• _Directive_
Below is a listing; write it out exactly and drop any images from it.

——————————

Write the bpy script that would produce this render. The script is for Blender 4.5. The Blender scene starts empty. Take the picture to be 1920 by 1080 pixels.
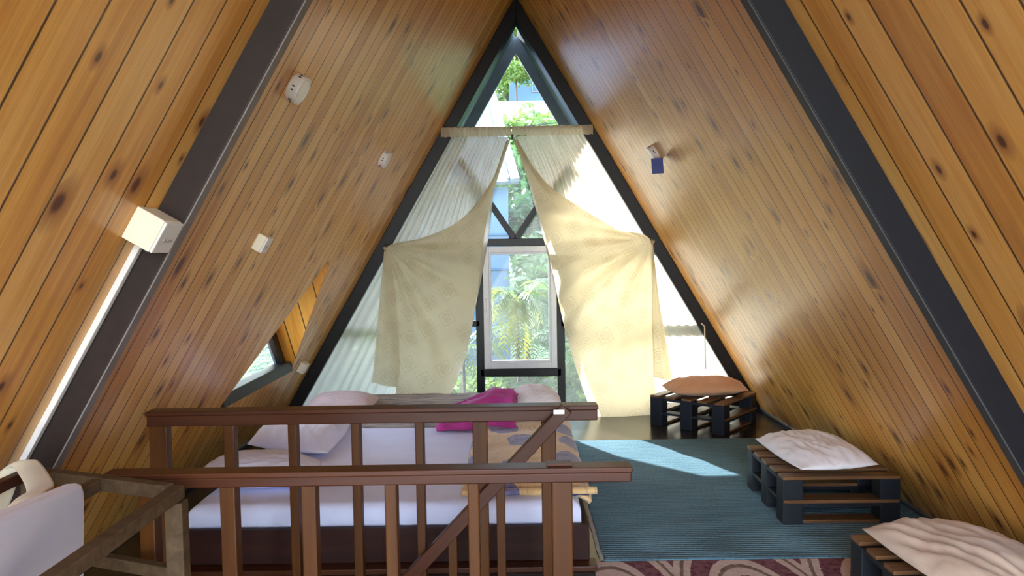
import bpy, bmesh, math, random
from mathutils import Matrix, Vector, noise as mnoise
import numpy as np
R_ = math.radians
random.seed(7)
scn = bpy.context.scene
COL = scn.collection

# ------------------------------------------------------------------ camera
yaw, pitch, roll = -3.895e-3, -4.98867e-2, -1.586e-2
def cam_axes():
    cy, sy = math.cos(yaw), math.sin(yaw)
    fwd = Vector((sy, cy, 0)); right = Vector((cy, -sy, 0)); up = Vector((0, 0, 1))
    cp, sp = math.cos(pitch), math.sin(pitch)
    f2 = cp*fwd + sp*up; u2 = cp*up - sp*fwd
    cr, sr = math.cos(roll), math.sin(roll)
    return cr*right + sr*u2, cr*u2 - sr*right, f2
r3, u3, f3 = cam_axes()
cam_d = bpy.data.cameras.new('camera'); cam = bpy.data.objects.new('camera', cam_d); COL.objects.link(cam)
cam_d.sensor_width = 36; cam_d.lens = 27.0; cam_d.clip_start = 0.05; cam_d.clip_end = 500
M = Matrix.Identity(4)
for i in range(3):
    M[i][0] = r3[i]; M[i][1] = u3[i]; M[i][2] = -f3[i]
M[2][3] = 1.55
cam.matrix_world = M
scn.camera = cam

# ------------------------------------------------------------------ world, sun, exposure
SUN_DIR = Vector((-0.50*math.cos(R_(30.5)), 0.866*math.cos(R_(30.5)), math.sin(R_(30.5))))   # towards the sun
w = bpy.data.worlds.new('world'); scn.world = w; w.use_nodes = True
nt = w.node_tree; nt.nodes.clear()
sky = nt.nodes.new('ShaderNodeTexSky'); sky.sky_type = 'NISHITA'; sky.sun_disc = False
sky.sun_elevation = R_(30.5); sky.sun_rotation = R_(-30)
sky.dust_density = 1.5; sky.air_density = 1.0
hz = nt.nodes.new('ShaderNodeMix'); hz.data_type = 'RGBA'; hz.inputs[0].default_value = 0.55
hz.inputs[7].default_value = (3.0, 3.1, 3.3, 1)      # bright humid haze veiling the blue
nt.links.new(sky.outputs[0], hz.inputs[6])
bg = nt.nodes.new('ShaderNodeBackground'); bg.inputs[1].default_value = 0.95
wo = nt.nodes.new('ShaderNodeOutputWorld')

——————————

• _Answer to this exercise_
Write the bpy script that would produce this render. The script is for Blender 4.5. The Blender scene starts empty. Take the picture to be 1920 by 1080 pixels.
import bpy, bmesh, math, random
from mathutils import Matrix, Vector, noise as mnoise
import numpy as np
R_ = math.radians
random.seed(7)
scn = bpy.context.scene
COL = scn.collection

# ------------------------------------------------------------------ camera
yaw, pitch, roll = -3.895e-3, -4.98867e-2, -1.586e-2
def cam_axes():
    cy, sy = math.cos(yaw), math.sin(yaw)
    fwd = Vector((sy, cy, 0)); right = Vector((cy, -sy, 0)); up = Vector((0, 0, 1))
    cp, sp = math.cos(pitch), math.sin(pitch)
    f2 = cp*fwd + sp*up; u2 = cp*up - sp*fwd
    cr, sr = math.cos(roll), math.sin(roll)
    return cr*right + sr*u2, cr*u2 - sr*right, f2
r3, u3, f3 = cam_axes()
cam_d = bpy.data.cameras.new('camera'); cam = bpy.data.objects.new('camera', cam_d); COL.objects.link(cam)
cam_d.sensor_width = 36; cam_d.lens = 27.0; cam_d.clip_start = 0.05; cam_d.clip_end = 500
M = Matrix.Identity(4)
for i in range(3):
    M[i][0] = r3[i]; M[i][1] = u3[i]; M[i][2] = -f3[i]
M[2][3] = 1.55
cam.matrix_world = M
scn.camera = cam

# ------------------------------------------------------------------ world, sun, exposure
SUN_DIR = Vector((-0.50*math.cos(R_(30.5)), 0.866*math.cos(R_(30.5)), math.sin(R_(30.5))))   # towards the sun
w = bpy.data.worlds.new('world'); scn.world = w; w.use_nodes = True
nt = w.node_tree; nt.nodes.clear()
sky = nt.nodes.new('ShaderNodeTexSky'); sky.sky_type = 'NISHITA'; sky.sun_disc = False
sky.sun_elevation = R_(30.5); sky.sun_rotation = R_(-30)
sky.dust_density = 1.5; sky.air_density = 1.0
hz = nt.nodes.new('ShaderNodeMix'); hz.data_type = 'RGBA'; hz.inputs[0].default_value = 0.55
hz.inputs[7].default_value = (3.0, 3.1, 3.3, 1)      # bright humid haze veiling the blue
nt.links.new(sky.outputs[0], hz.inputs[6])
bg = nt.nodes.new('ShaderNodeBackground'); bg.inputs[1].default_value = 0.95
wo = nt.nodes.new('ShaderNodeOutputWorld')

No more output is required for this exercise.